As an example of the industry’s conservation efforts, Valentine cited Caesars Palace in Las Vegas, which she said has installed 11,000 low-flow shower heads and saved 30 million gallons of water through the use of tunnel washers in its laundry operations.

“We will continue to look for technology that saves water whether the drought ends or not,” she said. “We’ll continue to educate employees about their outside use and educate guests.”

Andrew Strain, vice president of planning and government affairs for Heavenly Mountain Resort at Lake Tahoe, said the ski industry is working with new technology to better monitor the weather and more efficiently make snow.
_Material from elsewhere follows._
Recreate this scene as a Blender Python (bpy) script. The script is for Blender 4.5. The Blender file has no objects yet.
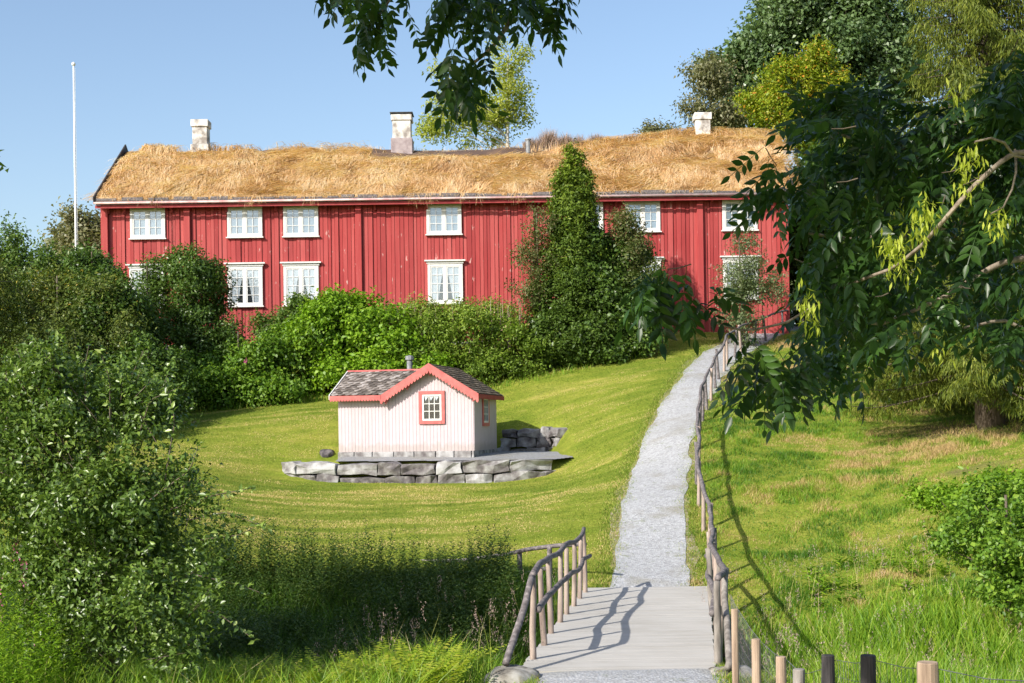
import bpy, math, random
import numpy as np
from mathutils import Matrix, Vector
R = math.radians
scn = bpy.context.scene
COL = scn.collection

# ------------------------------------------------------------ camera, sky, sun
F, CX, CY, ROLL = 1400.0, 512.0, 430.0, R(0.8)
cam_d = bpy.data.cameras.new('camera'); cam = bpy.data.objects.new('camera', cam_d); COL.objects.link(cam)
cam_d.sensor_width = 36.0; cam_d.lens = 36.0 * F / 1024.0
cam_d.shift_y = (CY - 341.5) / 1024.0
cam_d.clip_start = 0.05; cam_d.clip_end = 4000
cam.matrix_world = Matrix.Rotation(R(90), 4, 'X') @ Matrix.Rotation(-ROLL, 4, 'Z')
scn.camera = cam
SUN_EL, SUN_V = R(32), (-0.70, -0.714)          # towards the sun, seen from above
SUN_STR, SKY_STR, EXPO = 4.9, 0.15, 0.43
w = bpy.data.worlds.new('World'); scn.world = w; w.use_nodes = True
nt = w.node_tree; bg = nt.nodes['Background']
sky = nt.nodes.new('ShaderNodeTexSky'); sky.sky_type = 'NISHITA'; sky.sun_disc = False
sky.sun_elevation = SUN_EL; sky.sun_rotation = math.atan2(SUN_V[0], SUN_V[1])
sky.air_density = 1.0; sky.dust_density = 1.8; sky.ozone_density = 1.5; sky.altitude = 100
nt.links.new(sky.outputs[0], bg.inputs[0]); bg.inputs[1].default_value = SKY_STR
sd = bpy.data.lights.new('sun', 'SUN'); sun = bpy.data.objects.new('sun', sd); COL.objects.link(sun)
sd.energy = SUN_STR; sd.angle = R(0.53); sd.color = (1.0, 0.945, 0.85)
tosun = Vector((SUN_V[0] * math.cos(SUN_EL), SUN_V[1] * math.cos(SUN_EL), math.sin(SUN_EL))).normalized()
sun.rotation_euler = tosun.to_track_quat('Z', 'Y').to_euler()
vs = scn.view_settings; vs.view_transform = 'Standard'; vs.look = 'None'; vs.exposure = EXPO; vs.gamma = 1.0
vs.use_curve_mapping = False
cy = scn.cycles; cy.max_bounces = 6; cy.diffuse_bounces = 3; cy.glossy_bounces = 2; cy.transmission_bounces = 3
cy.transparent_max_bounces = 6; cy.use_denoising = True; cy.caustics_reflective = False; cy.caustics_refractive = False

# ------------------------------------------------------------ helpers
cr, sr = math.cos(ROLL), math.sin(ROLL)
def at(px, py, Y):
    dx, dy = px - CX, CY - py
    return np.array([(dx * cr + dy * sr) * Y / F, Y, (-dx * sr + dy * cr) * Y / F])
def rngf(s): return np.random.default_rng(s)
def nrm(a): return a / (np.linalg.norm(a, axis=-1, keepdims=True) + 1e-9)
def hsh(ix, iy, iz, s):
    n = (ix.astype(np.int64) * 374761393 + iy.astype(np.int64) * 668265263 + iz.astype(np.int64) * 2147483647 + s * 1274126177) & 0xffffffff
    n = ((n ^ (n >> 13)) * 1274126177) & 0xffffffff
    return ((n ^ (n >> 16)) & 0xffffff) / float(0xffffff)
def noise3(x, y, z, s=0):
    x, y, z = np.broadcast_arrays(np.asarray(x, float), np.asarray(y, float), np.asarray(z, float))
    ix, iy, iz = np.floor(x), np.floor(y), np.floor(z)
    fx, fy, fz = x - ix, y - iy, z - iz
    fx, fy, fz = [f * f * (3 - 2 * f) for f in (fx, fy, fz)]
    r = 0
    for a in (0, 1):
        for b in (0, 1):
            for c in (0, 1):
                r = r + hsh(ix + a, iy + b, iz + c, s) * (fx if a else 1 - fx) * (fy if b else 1 - fy) * (fz if c else 1 - fz)
    return r
def fbm(x, y, z=0.0, s=0, o=3):
    r, a, t = 0, 1.0, 0
    for k in range(o):
        r = r + a * noise3(np.asarray(x) * 2**k, np.asarray(y) * 2**k, np.asarray(z) * 2**k, s + k * 7); t += a; a *= 0.5
    return r / t

def tag(o, label=None, cat=None, group=None, kind=None):
    if label: o['label'] = label
    if cat: o['category'] = cat
    if group: o['group'] = group
    if kind: o['kind'] = kind
    return o
def empty(name, loc=(0, 0, 0), rz=0.0):
    o = bpy.data.objects.new(name, None); COL.objects.link(o); o.location = tuple(float(v) for v in loc); o.rotation_euler = (0, 0, rz)
    o.empty_display_size = 0.2
    return o
def link(name, me, mat, parent=None, local=False):
    o = bpy.data.objects.new(name, me); COL.objects.link(o)
    if mat is not None and len(me.materials) == 0: me.materials.append(mat)
    if parent is not None:
        o.parent = parent
        if not local:
            bpy.context.view_layer.update()
            o.matrix_parent_inverse = parent.matrix_world.inverted()
    return o
def npmesh(name, V, quads=None, tris=None, col=None, mat=None, parent=None, smooth=False, local=False):
    me = bpy.data.meshes.new(name)
    V = np.asarray(V, np.float32)
    li, st = [], []
    n = 0
    if quads is not None and len(quads):
        q = np.asarray(quads, np.int32); li.append(q.ravel()); st.append(np.arange(len(q)) * 4); n = len(q) * 4
    if tris is not None and len(tris):
        t = np.asarray(tris, np.int32); li.append(t.ravel()); st.append(n + np.arange(len(t)) * 3)
    li = np.concatenate(li); st = np.concatenate(st).astype(np.int32)
    me.vertices.add(len(V)); me.vertices.foreach_set('co', V.ravel())
    me.loops.add(len(li)); me.loops.foreach_set('vertex_index', li)
    me.polygons.add(len(st)); me.polygons.foreach_set('loop_start', st)
    if smooth: me.polygons.foreach_set('use_smooth', np.ones(len(st), bool))
    if col is not None:
        a = me.attributes.new('col', 'FLOAT', 'POINT'); a.data.foreach_set('value', np.asarray(col, np.float32))
    me.update(calc_edges=True); me.validate()
    return link(name, me, mat, parent, local)

class MB:
    """collects boxes, tubes and prisms; build() links them as one mesh"""
    def __init__(s): s.v, s.f, s.c = [], [], []
    def add(s, vs, fs, c=0.5):
        b = len(s.v); s.v += [tuple(float(t) for t in v) for v in vs]; s.f += [tuple(b + i for i in f) for f in fs]; s.c += [c] * len(vs)
    def box(s, x0, x1, y0, y1, z0, z1, c=0.5, M=None):
        vs = [(x, y, z) for x in (x0, x1) for y in (y0, y1) for z in (z0, z1)]
        if M is not None: vs = [tuple(M @ Vector(v)) for v in vs]
        s.add(vs, [(0, 1, 3, 2), (4, 6, 7, 5), (0, 4, 5, 1), (2, 3, 7, 6), (0, 2, 6, 4), (1, 5, 7, 3)], c)
    def tube(s, P, rad, n=8, c=0.5, rough=0.0, rng=None, cap=True):
        P = [np.array(p, float) for p in P]; k = len(P)
        if np.isscalar(rad): rad = [rad] * k
        ring = []
        for i in range(k):
            d = P[min(i + 1, k - 1)] - P[max(i - 1, 0)]; d = d / (np.linalg.norm(d) + 1e-9)
            a = np.cross(d, (0, 0, 1) if abs(d[2]) < 0.95 else (1, 0, 0)); a /= np.linalg.norm(a); b = np.cross(d, a)
            for j in range(n):
                t = 2 * math.pi * j / n; rr = rad[i] * (1 + (rng.uniform(-rough, rough) if rough else 0))
                ring.append(P[i] + rr * (math.cos(t) * a + math.sin(t) * b))
        fs = [(i * n + j, i * n + (j + 1) % n, (i + 1) * n + (j + 1) % n, (i + 1) * n + j) for i in range(k - 1) for j in range(n)]
        if cap: fs += [tuple(range(n))[::-1], tuple((k - 1) * n + j for j in range(n))]
        s.add(ring, fs, c)
    def prism(s, poly, axis_vec, c=0.5):
        """poly: 3D points of a flat outline, extruded by axis_vec"""
        n = len(poly); a = np.array(axis_vec, float)
        vs = [np.array(p, float) for p in poly]; vs = vs + [v + a for v in vs]
        s.add(vs, [tuple(range(n))[::-1], tuple(range(n, 2 * n))] + [(i, (i + 1) % n, n + (i + 1) % n, n + i) for i in range(n)], c)
    def build(s, name, mat, parent=None, bevel=0.0, smooth=False, local=False):
        me = bpy.data.meshes.new(name); me.from_pydata(s.v, [], s.f)
        a = me.attributes.new('col', 'FLOAT', 'POINT'); a.data.foreach_set('value', s.c)
        if smooth: me.polygons.foreach_set('use_smooth', [True] * len(me.polygons))
        me.update(); me.validate()
        import bmesh
        bm = bmesh.new(); bm.from_mesh(me); bmesh.ops.recalc_face_normals(bm, faces=bm.faces); bm.to_mesh(me); bm.free()
        o = link(name, me, mat, parent, local)
        if bevel:
            m = o.modifiers.new('bevel', 'BEVEL'); m.width = bevel; m.segments = 2; m.limit_method = 'ANGLE'
        return o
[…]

But in the last few years, he said, the industry has been hit with both low snowpack and higher temperatures which make snowmaking more difficult.

Strain said Heavenly had 124 inches of snow last year when the average was 240 inches while temperatures rose about 2 degrees above normal.

“We’re used to dealing with one or the other,” Strain said. “But if we can’t get product on the hill by Martin Luther King’s birthday weekend (in January) the market wanders off and finds other things to do.”

The industry has reacted, in part, by adding features such as zip lines and rock climbing to make resorts a summer destination.

Strain suggested the state consider regulations allowing for some use of treated wastewater at ski resorts in order to find further ways to extend the water supply.

The golf industry, too, has stepped up to the plate, according to Jeremy Adkins, director of course maintenance at Angel Park Golf Club in Las Vegas.

Angel Park comprises three courses and in recent years replaced 82 acres of turf with desert landscaping, removed three aesthetic lakes and added an on-site weather station to track daily use of water.

The club uses 100 percent effluent water except around the club house where it’s required to use potable water.

As a result, the golf club has cut water consumption by 102 million gallons and saved $238,000 in water expenses.

“Seventy properties in Vegas have removed turf equal to nine courses,” he said. “And all use effluent.”

Jeremy Drew, resource specialist, Resource Concepts Inc. in Carson City, said he was on the panel to represent fish, wildlife and boating.

Drew said one effect of the drought has been a drop in waterfowl hunting.

“If there’s no water ducks just fly over,” said Drew.

Another has been wildlife moving into suburban and urban areas in search of water.

“We’ve had bears at our office and our office is just five blocks from here,” he said.

Drew also said the state’s drought has created big problems for wild horses, an issue that stirs a lot of passion.

He said the biggest barrier is the federal government’s environmental protection process known as NEPA, which delays worthy projects.

He cited efforts in Eureka County, for example, to deal with juniper and pinion pines on private property that can’t be replicated yet on federal land because of the NEPA process.

“We need to look at the whole watershed,” he said. “We need to expand and think bigger.”